The use of portable thermal imaging for estimating deer population density in forest habitats.
Abstract
The reliability of deer population management could be improved with good density estimates, but current methods are either labour-intensive or suffer from uncertainties regarding accuracy. Visibility varies substantially in forests depending on stand type, age and understorey vegetation. In such conditions distance sampling would be an efficient estimation method, but observer disturbance often results in bias when the method is applied to deer. The performance of thermal infrared imaging for estimating deer density by distance sampling was assessed in deer populations in 7 forest areas in mainland UK. Thermal imaging equipment can detect the long-wave energy radiated by natural objects, clearly revealing warm-bodied animals even if partly obscured by vegetation. Many more deer were detected at night using a thermal imager than along the same transect routes in daytime. Detection distances were correlated with visibility but were substantially longer than the average distances at which most animals were disturbed. Most deer were detected without causing prior disturbance.
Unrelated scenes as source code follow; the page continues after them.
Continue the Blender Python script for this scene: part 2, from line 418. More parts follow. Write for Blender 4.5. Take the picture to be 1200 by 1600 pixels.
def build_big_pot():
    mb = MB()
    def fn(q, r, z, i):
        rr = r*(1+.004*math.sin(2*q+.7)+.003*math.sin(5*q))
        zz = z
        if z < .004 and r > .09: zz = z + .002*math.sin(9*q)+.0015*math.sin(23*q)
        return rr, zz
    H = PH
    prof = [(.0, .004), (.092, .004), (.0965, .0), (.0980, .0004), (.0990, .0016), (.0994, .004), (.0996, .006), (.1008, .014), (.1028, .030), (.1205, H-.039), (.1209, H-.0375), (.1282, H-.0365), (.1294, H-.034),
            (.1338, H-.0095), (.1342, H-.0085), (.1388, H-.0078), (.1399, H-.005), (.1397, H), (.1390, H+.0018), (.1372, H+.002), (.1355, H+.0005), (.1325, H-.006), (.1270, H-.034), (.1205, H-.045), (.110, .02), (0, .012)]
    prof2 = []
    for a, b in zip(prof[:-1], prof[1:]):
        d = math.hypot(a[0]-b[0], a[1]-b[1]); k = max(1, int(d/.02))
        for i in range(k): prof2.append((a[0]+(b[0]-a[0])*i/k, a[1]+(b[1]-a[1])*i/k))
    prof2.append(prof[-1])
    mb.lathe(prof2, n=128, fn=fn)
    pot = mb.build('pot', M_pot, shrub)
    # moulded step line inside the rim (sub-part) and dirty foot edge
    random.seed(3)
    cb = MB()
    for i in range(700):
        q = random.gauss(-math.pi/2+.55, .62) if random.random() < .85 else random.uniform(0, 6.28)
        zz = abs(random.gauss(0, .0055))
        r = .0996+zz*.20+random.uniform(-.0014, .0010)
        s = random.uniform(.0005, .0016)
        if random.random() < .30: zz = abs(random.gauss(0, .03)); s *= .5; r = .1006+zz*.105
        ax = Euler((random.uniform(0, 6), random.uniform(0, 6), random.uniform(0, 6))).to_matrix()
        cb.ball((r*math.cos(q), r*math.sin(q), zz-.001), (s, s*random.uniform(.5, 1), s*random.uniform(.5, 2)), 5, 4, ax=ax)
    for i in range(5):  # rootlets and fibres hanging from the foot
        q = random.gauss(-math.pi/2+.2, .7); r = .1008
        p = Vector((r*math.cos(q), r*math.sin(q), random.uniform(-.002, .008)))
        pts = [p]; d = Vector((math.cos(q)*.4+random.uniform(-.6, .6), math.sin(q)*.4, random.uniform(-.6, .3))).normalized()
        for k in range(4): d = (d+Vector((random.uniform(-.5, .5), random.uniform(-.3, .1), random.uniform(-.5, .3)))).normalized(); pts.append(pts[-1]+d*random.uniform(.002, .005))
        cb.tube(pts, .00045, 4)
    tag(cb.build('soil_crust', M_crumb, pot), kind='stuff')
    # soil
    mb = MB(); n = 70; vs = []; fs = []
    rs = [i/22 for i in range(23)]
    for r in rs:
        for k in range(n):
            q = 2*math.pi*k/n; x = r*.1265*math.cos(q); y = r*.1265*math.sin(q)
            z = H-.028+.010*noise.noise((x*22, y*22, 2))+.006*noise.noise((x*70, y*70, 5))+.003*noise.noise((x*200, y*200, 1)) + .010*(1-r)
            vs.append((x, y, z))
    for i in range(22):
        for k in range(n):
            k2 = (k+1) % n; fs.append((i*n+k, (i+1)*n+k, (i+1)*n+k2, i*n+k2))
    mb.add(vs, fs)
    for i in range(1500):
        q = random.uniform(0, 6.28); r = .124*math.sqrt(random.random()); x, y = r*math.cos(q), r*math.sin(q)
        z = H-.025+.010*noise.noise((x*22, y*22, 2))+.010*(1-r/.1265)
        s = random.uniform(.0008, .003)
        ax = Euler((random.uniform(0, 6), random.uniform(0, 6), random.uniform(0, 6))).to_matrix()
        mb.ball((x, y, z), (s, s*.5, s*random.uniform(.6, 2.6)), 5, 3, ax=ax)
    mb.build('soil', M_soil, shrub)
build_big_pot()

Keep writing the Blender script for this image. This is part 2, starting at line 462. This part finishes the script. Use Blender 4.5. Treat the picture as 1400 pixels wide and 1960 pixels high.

Densities were estimated with a coefficient of variation ranging from 10.2 to 28.4%. Precision depended on sampling effort and sample sizes obtained. A Monte Carlo simulation revealed a quadratic relationship between accuracy and visibility, with accuracy increasing with average visibility and a tendency for deer to select more open habitats within a forest. Under conditions that are likely to be typical of temperate forests (<40% thicket and neutral selection, or <70% thicket if thicket is avoided), accuracy was generally good and changed relatively little in relation to visibility and habitat selection. Likely sources of bias as well as alternatives to thermal imaging are discussed. It is concluded that the method would be suitable for estimating ungulate densities in forests with an adequate network of tracks.